PUNTO SEGUNDOIMPORTANCIA DE RECIBIR BIEN EL SACRAMENTO DE LA PENITENCIA.

  

 

 

   Nada más grave y digno de nuestra atención que la manera de confesarse, pues de esto depende la vida o la muerte, el cielo o el infierno. “La confesión bien hecha es una fuente de gracia: hecha por rutina, sin contrición de las faltas, o sin propósito firme de enmendarse, se convierte en pecado”, dice San Bernardo. ¡Qué desgracia, que el remedio del pecado se convierta en otro pecado, que saquemos la muerte de la misma fuente de la vida y que la sangre de Jesucristo caiga sobre nosotros como sobre los judíos, para nuestra perdición y reprobación! Sin embargo, ¡Bien doloroso es pensarlo!
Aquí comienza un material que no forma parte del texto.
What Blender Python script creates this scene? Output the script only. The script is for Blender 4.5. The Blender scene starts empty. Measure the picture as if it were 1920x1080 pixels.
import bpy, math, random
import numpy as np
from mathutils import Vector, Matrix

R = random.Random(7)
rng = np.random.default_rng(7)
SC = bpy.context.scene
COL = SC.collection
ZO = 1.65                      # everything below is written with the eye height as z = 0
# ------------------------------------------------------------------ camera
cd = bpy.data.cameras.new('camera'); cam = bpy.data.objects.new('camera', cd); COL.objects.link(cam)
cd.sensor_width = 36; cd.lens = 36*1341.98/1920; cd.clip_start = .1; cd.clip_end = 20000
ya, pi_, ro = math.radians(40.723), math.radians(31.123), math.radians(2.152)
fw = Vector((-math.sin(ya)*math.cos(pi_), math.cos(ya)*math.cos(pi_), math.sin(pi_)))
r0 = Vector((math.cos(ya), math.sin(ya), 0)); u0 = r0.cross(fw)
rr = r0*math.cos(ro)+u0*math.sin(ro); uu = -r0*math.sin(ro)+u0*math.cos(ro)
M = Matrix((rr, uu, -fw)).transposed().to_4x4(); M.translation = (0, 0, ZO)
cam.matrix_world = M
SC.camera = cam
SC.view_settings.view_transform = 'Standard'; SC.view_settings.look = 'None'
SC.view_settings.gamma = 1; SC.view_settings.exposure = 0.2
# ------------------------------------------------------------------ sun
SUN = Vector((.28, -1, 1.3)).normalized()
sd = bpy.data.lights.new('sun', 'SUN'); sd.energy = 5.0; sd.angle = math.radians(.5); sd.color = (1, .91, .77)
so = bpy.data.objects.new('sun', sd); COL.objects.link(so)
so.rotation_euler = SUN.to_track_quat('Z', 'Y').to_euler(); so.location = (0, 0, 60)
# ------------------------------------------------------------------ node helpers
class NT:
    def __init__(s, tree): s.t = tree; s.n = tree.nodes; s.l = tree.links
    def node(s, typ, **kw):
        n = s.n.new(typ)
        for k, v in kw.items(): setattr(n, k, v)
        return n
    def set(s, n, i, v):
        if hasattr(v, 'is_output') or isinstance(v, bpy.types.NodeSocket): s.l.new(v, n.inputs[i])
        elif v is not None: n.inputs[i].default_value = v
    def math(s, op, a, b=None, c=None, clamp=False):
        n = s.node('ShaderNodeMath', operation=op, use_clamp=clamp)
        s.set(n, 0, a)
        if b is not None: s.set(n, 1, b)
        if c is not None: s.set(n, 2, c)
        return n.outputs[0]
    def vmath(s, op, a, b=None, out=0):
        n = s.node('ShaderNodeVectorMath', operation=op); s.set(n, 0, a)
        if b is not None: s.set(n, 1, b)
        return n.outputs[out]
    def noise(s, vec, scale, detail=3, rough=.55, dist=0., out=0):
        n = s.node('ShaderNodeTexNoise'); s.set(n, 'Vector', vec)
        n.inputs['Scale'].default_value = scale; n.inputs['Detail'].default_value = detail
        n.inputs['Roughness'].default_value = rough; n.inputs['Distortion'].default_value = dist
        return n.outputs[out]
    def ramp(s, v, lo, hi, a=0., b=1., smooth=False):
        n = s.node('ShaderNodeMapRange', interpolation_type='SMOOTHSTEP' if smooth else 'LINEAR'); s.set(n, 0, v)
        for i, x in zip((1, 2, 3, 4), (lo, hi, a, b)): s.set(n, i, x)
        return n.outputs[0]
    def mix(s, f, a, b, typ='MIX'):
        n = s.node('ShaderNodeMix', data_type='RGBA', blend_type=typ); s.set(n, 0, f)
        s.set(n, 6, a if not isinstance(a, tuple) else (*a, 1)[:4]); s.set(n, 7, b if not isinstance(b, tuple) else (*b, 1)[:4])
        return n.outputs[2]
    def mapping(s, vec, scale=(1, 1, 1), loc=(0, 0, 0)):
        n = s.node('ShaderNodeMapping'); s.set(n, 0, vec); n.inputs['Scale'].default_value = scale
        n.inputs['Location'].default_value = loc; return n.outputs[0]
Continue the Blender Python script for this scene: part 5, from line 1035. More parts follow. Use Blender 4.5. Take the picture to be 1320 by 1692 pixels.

Una desgracia tan grande no es tan rara como se cree. Es la desgracia de todos los que se familiarizan con este gran Sacramento; porque, perdiendo de vista las altas ideas que la fe nos da, se confiesa de carretilla, por costumbre y por cumplir con el expediente, sin un examen serio de su conciencia, sin dolor y propósito firme, sin ningún impulso de gracia y de arrepentimiento sobre la molicie de sus costumbres, sobre su tibieza y cobardía; siempre reconciliados, jamás son penitentes; rezando siempre la misma fórmula, jamás lloran sus extravíos; declarando siempre lo que pesa más en su conciencia, jamás renuncian a la voluntad propia, a su carácter difícil, a su vanidad y amor propio, al fondo de indolencia y de pereza y al prurito de buscar sus gustos y sensualidades, en fin, a todas esas pasiones que son el principio de sus faltas. Examinemos si damos a la manera de confesarnos la grande importancia que merece esta acción.